-- Begin THE DATA --
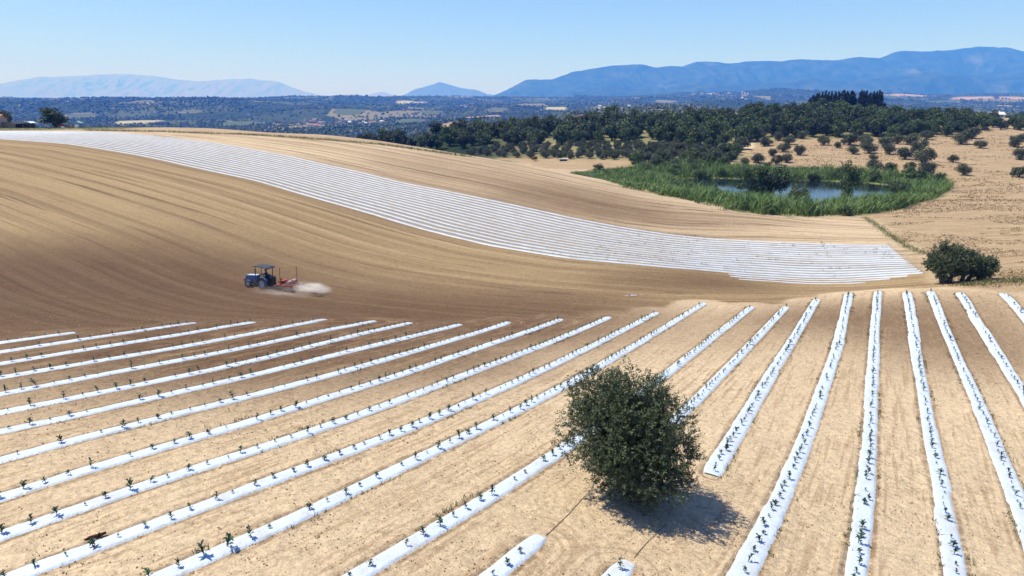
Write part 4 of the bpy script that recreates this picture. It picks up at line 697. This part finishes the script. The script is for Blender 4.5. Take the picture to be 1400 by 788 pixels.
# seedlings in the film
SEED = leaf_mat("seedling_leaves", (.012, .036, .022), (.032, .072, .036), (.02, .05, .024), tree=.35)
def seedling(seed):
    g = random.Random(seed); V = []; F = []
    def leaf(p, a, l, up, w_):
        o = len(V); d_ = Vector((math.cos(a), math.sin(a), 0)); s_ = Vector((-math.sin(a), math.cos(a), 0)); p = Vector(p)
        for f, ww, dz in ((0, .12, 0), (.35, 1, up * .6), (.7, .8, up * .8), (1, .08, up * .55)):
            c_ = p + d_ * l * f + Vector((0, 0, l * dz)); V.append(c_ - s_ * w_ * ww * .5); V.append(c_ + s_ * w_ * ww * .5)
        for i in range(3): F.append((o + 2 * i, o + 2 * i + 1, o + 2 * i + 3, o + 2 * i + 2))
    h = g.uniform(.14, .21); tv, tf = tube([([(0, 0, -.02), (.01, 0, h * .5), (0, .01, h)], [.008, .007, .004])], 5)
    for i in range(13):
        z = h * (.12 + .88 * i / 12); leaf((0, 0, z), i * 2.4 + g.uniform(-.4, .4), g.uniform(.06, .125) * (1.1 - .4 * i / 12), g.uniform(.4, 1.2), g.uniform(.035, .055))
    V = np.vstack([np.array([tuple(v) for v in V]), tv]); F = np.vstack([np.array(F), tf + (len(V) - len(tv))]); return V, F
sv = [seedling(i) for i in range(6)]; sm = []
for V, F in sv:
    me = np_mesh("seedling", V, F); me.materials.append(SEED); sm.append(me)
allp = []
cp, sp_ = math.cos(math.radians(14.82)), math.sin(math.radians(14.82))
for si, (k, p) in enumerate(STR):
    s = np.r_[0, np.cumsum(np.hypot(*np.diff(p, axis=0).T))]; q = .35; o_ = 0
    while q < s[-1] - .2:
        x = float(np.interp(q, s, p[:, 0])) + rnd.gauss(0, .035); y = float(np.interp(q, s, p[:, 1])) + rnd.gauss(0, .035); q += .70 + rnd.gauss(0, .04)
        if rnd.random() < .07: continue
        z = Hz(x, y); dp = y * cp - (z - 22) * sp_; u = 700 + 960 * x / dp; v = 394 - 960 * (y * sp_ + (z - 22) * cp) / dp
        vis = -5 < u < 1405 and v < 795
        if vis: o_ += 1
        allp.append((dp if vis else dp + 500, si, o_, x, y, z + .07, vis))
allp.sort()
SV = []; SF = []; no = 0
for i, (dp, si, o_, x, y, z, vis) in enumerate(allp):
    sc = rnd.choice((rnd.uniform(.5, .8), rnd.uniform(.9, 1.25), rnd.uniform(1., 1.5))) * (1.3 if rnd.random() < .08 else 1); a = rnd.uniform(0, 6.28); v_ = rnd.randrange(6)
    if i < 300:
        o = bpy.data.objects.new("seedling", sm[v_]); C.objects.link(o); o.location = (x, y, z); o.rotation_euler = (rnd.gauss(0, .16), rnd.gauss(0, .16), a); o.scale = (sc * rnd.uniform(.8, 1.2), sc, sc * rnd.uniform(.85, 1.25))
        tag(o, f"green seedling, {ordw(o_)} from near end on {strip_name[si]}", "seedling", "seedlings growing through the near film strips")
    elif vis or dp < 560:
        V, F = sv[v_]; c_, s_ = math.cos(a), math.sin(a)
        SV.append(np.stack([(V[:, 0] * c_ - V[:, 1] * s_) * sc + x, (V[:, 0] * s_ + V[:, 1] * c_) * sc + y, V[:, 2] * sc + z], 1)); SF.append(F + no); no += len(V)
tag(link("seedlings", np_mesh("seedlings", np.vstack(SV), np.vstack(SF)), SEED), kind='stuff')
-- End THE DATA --
-- Begin THE DATA --
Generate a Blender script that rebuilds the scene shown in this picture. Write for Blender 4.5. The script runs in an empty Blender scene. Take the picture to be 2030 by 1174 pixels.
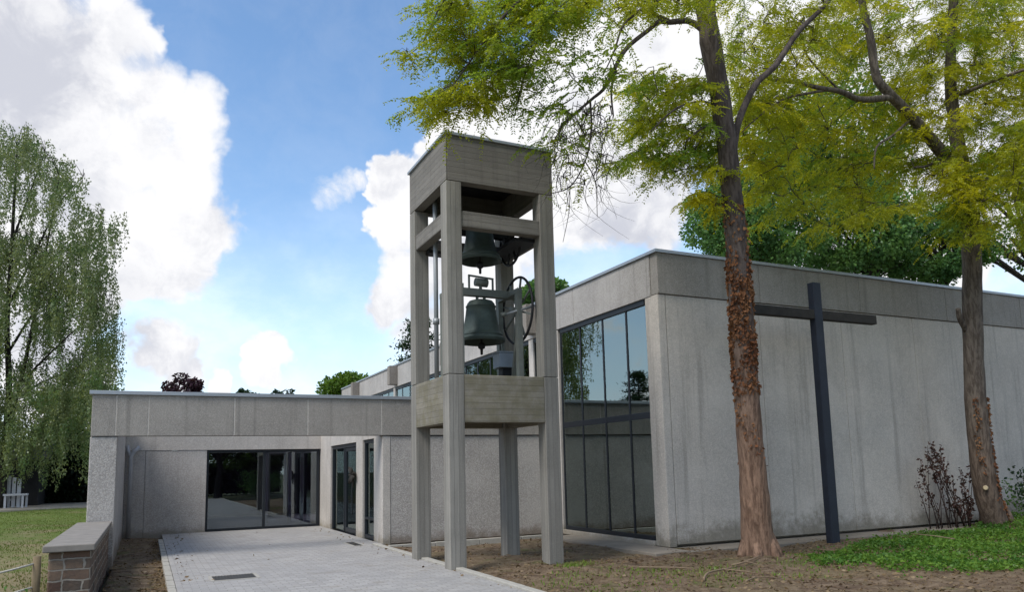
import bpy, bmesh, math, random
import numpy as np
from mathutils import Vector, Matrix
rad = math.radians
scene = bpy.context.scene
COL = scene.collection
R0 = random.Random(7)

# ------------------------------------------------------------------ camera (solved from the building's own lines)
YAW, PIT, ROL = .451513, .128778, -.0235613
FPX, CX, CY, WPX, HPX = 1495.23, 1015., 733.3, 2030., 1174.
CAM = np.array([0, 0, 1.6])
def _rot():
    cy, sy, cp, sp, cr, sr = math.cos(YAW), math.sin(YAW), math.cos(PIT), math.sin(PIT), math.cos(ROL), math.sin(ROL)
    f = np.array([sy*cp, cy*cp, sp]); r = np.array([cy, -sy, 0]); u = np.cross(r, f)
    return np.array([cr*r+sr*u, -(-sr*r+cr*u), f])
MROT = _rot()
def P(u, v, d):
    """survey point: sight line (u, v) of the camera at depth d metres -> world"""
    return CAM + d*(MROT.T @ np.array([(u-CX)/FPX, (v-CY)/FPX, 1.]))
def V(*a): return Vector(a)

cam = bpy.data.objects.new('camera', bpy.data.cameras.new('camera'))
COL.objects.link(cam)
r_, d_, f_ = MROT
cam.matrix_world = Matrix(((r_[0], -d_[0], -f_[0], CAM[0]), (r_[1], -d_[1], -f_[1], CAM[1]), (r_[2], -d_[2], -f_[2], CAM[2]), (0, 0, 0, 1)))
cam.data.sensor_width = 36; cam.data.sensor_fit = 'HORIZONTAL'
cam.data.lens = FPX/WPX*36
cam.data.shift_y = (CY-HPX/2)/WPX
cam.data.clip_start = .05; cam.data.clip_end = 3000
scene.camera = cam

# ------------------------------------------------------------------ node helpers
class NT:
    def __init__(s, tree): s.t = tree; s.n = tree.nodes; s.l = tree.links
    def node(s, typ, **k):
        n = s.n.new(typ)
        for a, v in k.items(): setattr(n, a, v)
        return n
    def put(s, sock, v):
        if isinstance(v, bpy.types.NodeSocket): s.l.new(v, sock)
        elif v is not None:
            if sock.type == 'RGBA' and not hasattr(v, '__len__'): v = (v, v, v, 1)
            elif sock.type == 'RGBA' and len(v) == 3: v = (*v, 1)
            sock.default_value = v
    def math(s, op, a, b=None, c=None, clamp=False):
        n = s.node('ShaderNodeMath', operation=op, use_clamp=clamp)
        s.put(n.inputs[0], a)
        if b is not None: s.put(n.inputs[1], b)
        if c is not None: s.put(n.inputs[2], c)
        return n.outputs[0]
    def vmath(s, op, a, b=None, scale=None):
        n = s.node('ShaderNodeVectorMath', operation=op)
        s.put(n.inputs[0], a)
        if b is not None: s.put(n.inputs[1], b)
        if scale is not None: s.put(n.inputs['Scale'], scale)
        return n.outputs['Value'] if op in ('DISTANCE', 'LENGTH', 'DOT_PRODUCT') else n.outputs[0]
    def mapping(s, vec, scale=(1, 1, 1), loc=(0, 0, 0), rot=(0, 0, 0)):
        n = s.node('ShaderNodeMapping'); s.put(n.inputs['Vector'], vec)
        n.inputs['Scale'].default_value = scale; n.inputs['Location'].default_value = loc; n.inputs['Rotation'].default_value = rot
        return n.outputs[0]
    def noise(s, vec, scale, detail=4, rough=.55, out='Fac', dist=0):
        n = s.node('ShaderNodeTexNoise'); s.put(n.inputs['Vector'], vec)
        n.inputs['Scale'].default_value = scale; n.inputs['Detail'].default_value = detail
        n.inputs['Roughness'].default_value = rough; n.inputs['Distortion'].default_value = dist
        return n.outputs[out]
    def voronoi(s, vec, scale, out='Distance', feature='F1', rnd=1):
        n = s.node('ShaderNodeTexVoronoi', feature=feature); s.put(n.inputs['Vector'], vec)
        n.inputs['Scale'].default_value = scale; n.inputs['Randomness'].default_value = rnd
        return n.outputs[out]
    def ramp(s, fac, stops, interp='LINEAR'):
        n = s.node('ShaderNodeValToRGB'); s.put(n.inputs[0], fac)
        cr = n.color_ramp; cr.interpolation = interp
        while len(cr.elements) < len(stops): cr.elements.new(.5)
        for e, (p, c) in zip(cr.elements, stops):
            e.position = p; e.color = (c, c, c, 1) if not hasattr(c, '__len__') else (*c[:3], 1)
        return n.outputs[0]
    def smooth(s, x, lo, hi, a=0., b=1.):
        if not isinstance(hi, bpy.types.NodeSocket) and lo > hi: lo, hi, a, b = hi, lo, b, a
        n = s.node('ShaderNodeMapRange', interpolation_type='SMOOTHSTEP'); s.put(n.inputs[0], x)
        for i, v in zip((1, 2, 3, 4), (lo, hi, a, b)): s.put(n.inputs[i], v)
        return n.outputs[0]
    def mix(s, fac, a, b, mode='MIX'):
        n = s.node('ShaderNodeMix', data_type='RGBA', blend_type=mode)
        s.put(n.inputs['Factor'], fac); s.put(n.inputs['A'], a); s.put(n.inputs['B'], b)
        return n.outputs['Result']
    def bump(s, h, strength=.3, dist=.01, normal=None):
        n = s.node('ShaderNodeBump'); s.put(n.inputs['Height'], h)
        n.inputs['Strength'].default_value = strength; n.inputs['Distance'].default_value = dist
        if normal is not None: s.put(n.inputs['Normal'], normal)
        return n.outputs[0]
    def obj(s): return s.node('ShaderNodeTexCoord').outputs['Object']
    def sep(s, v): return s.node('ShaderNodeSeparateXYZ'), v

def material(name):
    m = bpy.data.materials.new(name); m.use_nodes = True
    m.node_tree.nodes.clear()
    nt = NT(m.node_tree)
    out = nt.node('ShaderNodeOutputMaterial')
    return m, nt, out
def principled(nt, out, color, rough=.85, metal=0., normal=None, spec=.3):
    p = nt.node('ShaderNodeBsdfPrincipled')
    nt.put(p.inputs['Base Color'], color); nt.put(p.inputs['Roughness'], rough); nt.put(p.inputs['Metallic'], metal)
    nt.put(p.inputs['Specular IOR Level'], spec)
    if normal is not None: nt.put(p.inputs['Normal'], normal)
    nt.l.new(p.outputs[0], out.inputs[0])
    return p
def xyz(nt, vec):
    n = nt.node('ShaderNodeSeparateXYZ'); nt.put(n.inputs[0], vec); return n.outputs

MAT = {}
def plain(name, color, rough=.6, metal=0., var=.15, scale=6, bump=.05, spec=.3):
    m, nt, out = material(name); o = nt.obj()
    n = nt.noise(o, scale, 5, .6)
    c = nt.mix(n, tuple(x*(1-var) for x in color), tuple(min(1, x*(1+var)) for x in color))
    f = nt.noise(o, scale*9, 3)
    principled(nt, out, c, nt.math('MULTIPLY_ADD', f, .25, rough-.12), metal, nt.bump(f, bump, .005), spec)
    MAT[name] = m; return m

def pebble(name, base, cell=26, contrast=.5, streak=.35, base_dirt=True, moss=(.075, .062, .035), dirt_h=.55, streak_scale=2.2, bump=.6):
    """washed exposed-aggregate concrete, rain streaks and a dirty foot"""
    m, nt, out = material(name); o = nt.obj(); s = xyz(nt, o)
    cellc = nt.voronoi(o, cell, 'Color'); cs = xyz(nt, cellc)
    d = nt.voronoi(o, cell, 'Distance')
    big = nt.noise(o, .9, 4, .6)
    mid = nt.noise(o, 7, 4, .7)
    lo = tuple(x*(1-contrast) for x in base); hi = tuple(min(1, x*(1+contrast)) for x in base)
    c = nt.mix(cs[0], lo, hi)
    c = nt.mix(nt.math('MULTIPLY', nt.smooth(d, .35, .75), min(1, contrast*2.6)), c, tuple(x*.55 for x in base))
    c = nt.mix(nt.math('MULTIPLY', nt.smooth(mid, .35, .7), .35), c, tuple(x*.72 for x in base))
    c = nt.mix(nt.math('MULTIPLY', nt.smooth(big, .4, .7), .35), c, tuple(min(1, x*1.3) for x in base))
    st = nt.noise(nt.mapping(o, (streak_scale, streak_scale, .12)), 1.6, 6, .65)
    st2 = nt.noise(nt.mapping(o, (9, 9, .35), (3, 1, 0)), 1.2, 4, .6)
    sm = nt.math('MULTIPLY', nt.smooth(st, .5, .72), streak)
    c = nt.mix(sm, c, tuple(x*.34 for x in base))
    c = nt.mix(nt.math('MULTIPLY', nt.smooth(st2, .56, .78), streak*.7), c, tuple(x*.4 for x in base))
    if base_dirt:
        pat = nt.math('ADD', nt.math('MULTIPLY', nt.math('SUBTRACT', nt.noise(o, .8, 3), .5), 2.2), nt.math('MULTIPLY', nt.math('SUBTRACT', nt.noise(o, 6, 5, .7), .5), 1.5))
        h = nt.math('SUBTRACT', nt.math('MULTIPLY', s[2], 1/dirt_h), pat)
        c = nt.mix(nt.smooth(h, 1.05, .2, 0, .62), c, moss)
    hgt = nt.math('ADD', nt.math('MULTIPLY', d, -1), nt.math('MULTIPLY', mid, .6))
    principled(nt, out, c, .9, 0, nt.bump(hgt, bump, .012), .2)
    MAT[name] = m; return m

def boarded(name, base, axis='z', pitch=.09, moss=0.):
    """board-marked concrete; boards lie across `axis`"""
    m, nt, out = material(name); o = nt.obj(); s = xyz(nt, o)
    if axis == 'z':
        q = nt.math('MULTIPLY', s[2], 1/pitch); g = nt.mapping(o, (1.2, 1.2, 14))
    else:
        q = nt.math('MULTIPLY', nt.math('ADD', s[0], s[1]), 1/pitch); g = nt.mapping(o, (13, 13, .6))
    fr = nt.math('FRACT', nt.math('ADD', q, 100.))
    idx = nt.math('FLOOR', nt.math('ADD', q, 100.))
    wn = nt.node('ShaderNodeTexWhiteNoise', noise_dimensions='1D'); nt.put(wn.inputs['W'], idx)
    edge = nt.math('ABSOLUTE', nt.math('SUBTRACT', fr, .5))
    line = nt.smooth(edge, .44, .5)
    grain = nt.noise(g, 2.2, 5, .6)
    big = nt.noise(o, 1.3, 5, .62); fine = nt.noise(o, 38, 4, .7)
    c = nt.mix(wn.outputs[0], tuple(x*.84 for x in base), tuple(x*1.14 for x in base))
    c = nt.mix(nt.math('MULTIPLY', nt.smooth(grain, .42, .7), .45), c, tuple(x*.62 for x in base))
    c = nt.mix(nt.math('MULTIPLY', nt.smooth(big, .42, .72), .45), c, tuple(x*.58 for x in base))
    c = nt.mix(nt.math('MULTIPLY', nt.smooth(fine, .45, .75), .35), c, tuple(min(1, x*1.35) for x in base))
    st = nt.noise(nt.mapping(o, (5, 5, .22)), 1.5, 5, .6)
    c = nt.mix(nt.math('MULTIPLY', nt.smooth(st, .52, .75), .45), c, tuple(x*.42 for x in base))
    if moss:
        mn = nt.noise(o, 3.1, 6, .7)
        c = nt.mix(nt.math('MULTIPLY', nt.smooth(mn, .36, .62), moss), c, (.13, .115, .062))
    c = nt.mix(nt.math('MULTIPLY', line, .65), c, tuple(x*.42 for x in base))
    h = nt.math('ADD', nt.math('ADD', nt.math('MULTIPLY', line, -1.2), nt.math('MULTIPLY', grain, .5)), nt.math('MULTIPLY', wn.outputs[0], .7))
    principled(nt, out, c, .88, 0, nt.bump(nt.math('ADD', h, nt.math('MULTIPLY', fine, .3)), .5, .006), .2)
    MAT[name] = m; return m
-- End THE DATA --
Copy exactly the part of the material above that opens with the line containing "Generate a Blender" and closes with the line containing "R0 = random.Random(7)", ends included. Drop the images.

Generate a Blender script that rebuilds the scene shown in this picture. Write for Blender 4.5. The script runs in an empty Blender scene. Take the picture to be 2030 by 1174 pixels.
import bpy, bmesh, math, random
import numpy as np
from mathutils import Vector, Matrix
rad = math.radians
scene = bpy.context.scene
COL = scene.collection
R0 = random.Random(7)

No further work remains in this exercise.